12. A golf club head comprising: a planar striking face configured to strike a golf ball,a body having a front face and at least one cavity opening into the front face,at least one ballast weight which is made of a dense material and positioned in the at least one cavity and is secured to the body,a front layer which has a first face forming the striking face and a second face opposite the first face, the second face of the front layer being in contact with the body and secured to the body, at least over an entire periphery of the front face, said front layer being made from a first material which has a Shore A hardness less than 35.

13. The golf club head as claimed in claim 12, wherein the first material is wood with a Janka hardness greater than or equal to 1500 lbf and less than 4000 lbf.

14. The golf club head as claimed in claim 12, wherein the front layer has a thickness of between 3 and 8 mm.
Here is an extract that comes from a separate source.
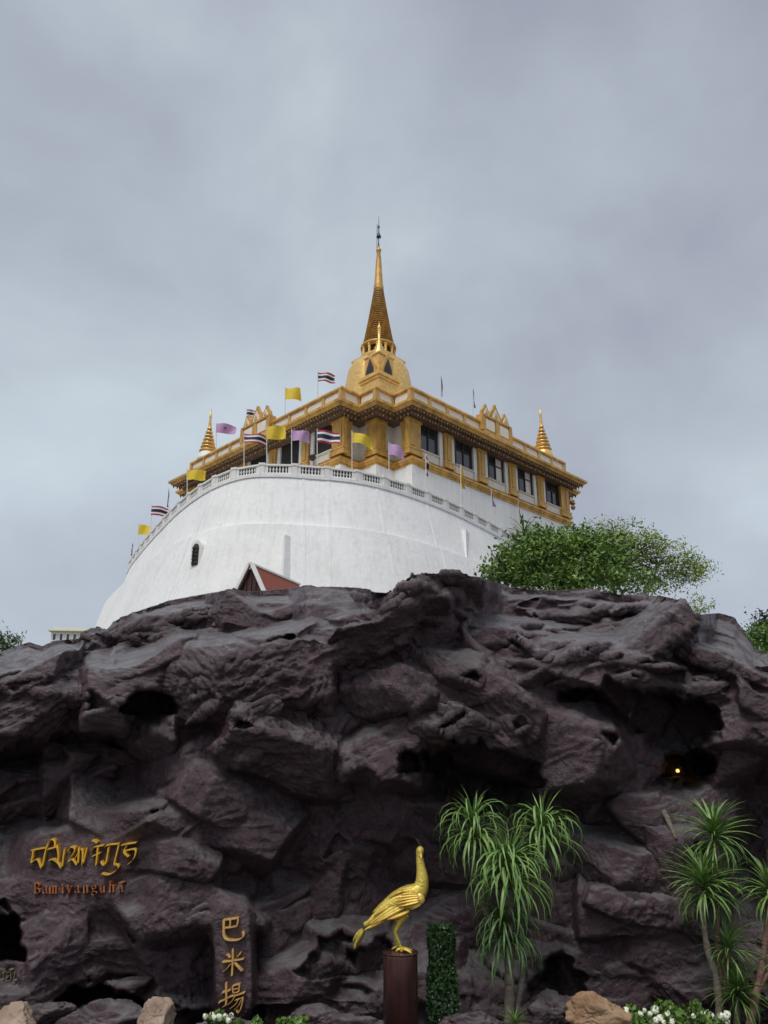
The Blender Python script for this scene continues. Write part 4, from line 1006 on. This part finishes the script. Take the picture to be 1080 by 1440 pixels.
# far wing
for i, (a, c, d, w_) in enumerate(wing[3:6]):
    feather('wing_feather', (a, (c[0]-10,c[1]-20), (d[0]-12,d[1]-14)), w_, .085+.008*i, M['bird'])
for (pts, dy) in (([(600,760,56,.8),(575,810,40,.9),(545,870,25,1),(515,945,16.5,1),(535,1010,14.5,1),(560,1080,15,1),(575,1128,17,1)], -.035), ([(570,770,50,.8),(548,825,36,.9),(528,880,22,1),(502,950,15.5,1),(516,1020,13.5,1),(530,1085,14.5,1),(540,1128,16,1)], .045)):
    loft(pts, 'leg', M['bird'], bird, 12, dy)
    bx, by = pts[-1][0], pts[-1][1]
    f0 = zp(bx, by, dy); f0.z = .016
    for (ex, ey) in ((75,-.055),(88,.012),(60,.07),(-52,.0)):
        b = MB(); b.tube([f0+Vector((0,0,.012)), f0+Vector((ex*UN*.5, ey*.5, .008)), f0+Vector((ex*UN, ey, -.004)), f0+Vector((ex*UN*1.18, ey*1.15, -.012))], [.015,.012,.010,.003], 8); b.build('toe', M['bird'], bird, True)

# ------------------------------------------------------------------ plants
def leaf_mesh(L, w, droop, up, n=6, name='leaf', m=None):
    """long strap leaf: starts upwards/outwards along +x, arches and hangs"""
    b = MB(); P = []; a = up; x = z = 0
    for i in range(n+1):
        t = i/n; P.append((x, z, w*(.55+.45*min(1, t*5))*(1-t**2.2)+.0008)); a -= droop*(.35+1.3*t)/n; x += math.cos(a)*L/n; z += math.sin(a)*L/n
    k = len(b.v)
    for (x, z, w_) in P: b.v += [(x, -w_, z+w_*.35), (x, 0, z), (x, w_, z+w_*.35)]
    for i in range(n):
        q = k+3*i; b.f += [(q, q+1, q+4, q+3), (q+1, q+2, q+5, q+4)]; b.m += [0, 0]
    return b.mesh(name, m or M['dracaena'], True)
LM = {}
for mk in ('dracaena', 'dracaena2', 'bright'):
    LM[mk] = {'arch': [leaf_mesh(1, .023, d, u, 7, 'leaf', M[mk]) for d, u in ((3.4,1.0),(3.2,.7),(3.4,1.2),(2.6,.2),(2.2,.0),(3.0,.45))],
              'spike': [leaf_mesh(1, .030, d, u, 6, 'leaf', M[mk]) for d, u in ((.5,1.0),(.8,1.0),(.6,.6),(1.0,.4),(.8,.1),(.9,.75))]}
def rosette(parent, org, c, rad, n, style, mk, seed, extra=0):
    r_ = random.Random(seed); LV = []; LF = []
    for i in range(n+extra):
        if i < n: t = (i+.5)/n
        else: t = r_.random()*.85
        az = i*2.39996+r_.uniform(-.3,.3)
        if style == 'arch':
            top_ = t > .84
            ms = LM[mk]['arch']; me = LM[mk]['spike'][r_.randrange(2)] if top_ else (ms[r_.choice((0,2,2,1))] if t > .45 else ms[r_.choice((3,4,5,1,0))])
            L = rad*r_.uniform(.85,1.3)*(.62 if top_ else 1)
        else:
            ms = LM[mk]['spike']; me = ms[min(5, int((1-t)*5+r_.uniform(0,1)))] if t > .25 else LM[mk]['arch'][r_.choice((3,4))]; L = rad*r_.uniform(.8,1.15)
        loc = Vector(c)-Vector(org)+Vector((0,0,(t-.5)*rad*.45))
        p_ = r_.uniform(-.25,.25) + ((t-.84)*-2.2 if style == 'arch' and t > .84 else 0)
        rot = (r_.uniform(-.3,.3), p_ if style == 'arch' else r_.uniform(-.2,.35)*(1-t), az); scl = (L, L*r_.uniform(.75,1.05), L)
        if i < n:
            o = link('leaf', me, parent, loc); o.rotation_euler = rot; o.scale = scl
        else:
            mw = Matrix.LocRotScale(loc, __import__('mathutils').Euler(rot), Vector(scl)); k = len(LV)
            LV += [tuple(mw @ v.co) for v in me.vertices]; LF += [tuple(k+q for q in p.vertices) for p in me.polygons]
    if LV:
        o = link('leaf_mass', npmesh('leaf_mass', LV, LF, M[mk], True), parent); o['kind'] = 'stuff'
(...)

15. The golf club head as claimed in claim 12, wherein the at least one ballast weight is spaced apart from the front layer to obtain an intermediate zone delimited by the ballast weight, the front layer, and the body.

16. The golf club head as claimed in claim 15, wherein the intermediate zone is completely filled with at least one third material configured to dampen noise.

17. The golf club head as claimed in claim 16, wherein the first material, the dense material, and the third material are arranged such that the first material has a hardness less than the hardness of the third material, which is less than the hardness of the dense material.

18. The golf club head as claimed in claim 12, wherein the body comprises multiple cavities distributed on either side of a fastening system configured to connect the head to a shaft.

19. The golf club head as claimed in claim 18, wherein the fastening system is off-center and in that the body comprises a cavity on a first side of the fastening system and multiple cavities on a second side of the fastening system.

20. The golf club head as claimed in claim 12, wherein the body comprises multiple cavities all having a cross section that is the same in a plane parallel to the front face.

21. The golf club head as claimed in claim 12, wherein the body comprises a filler material interposed between the ballast weight and the at least one cavity, the filler material having a density which is lower than that of the ballast weight.

22. A golf club comprising: the head as claimed in claim 12.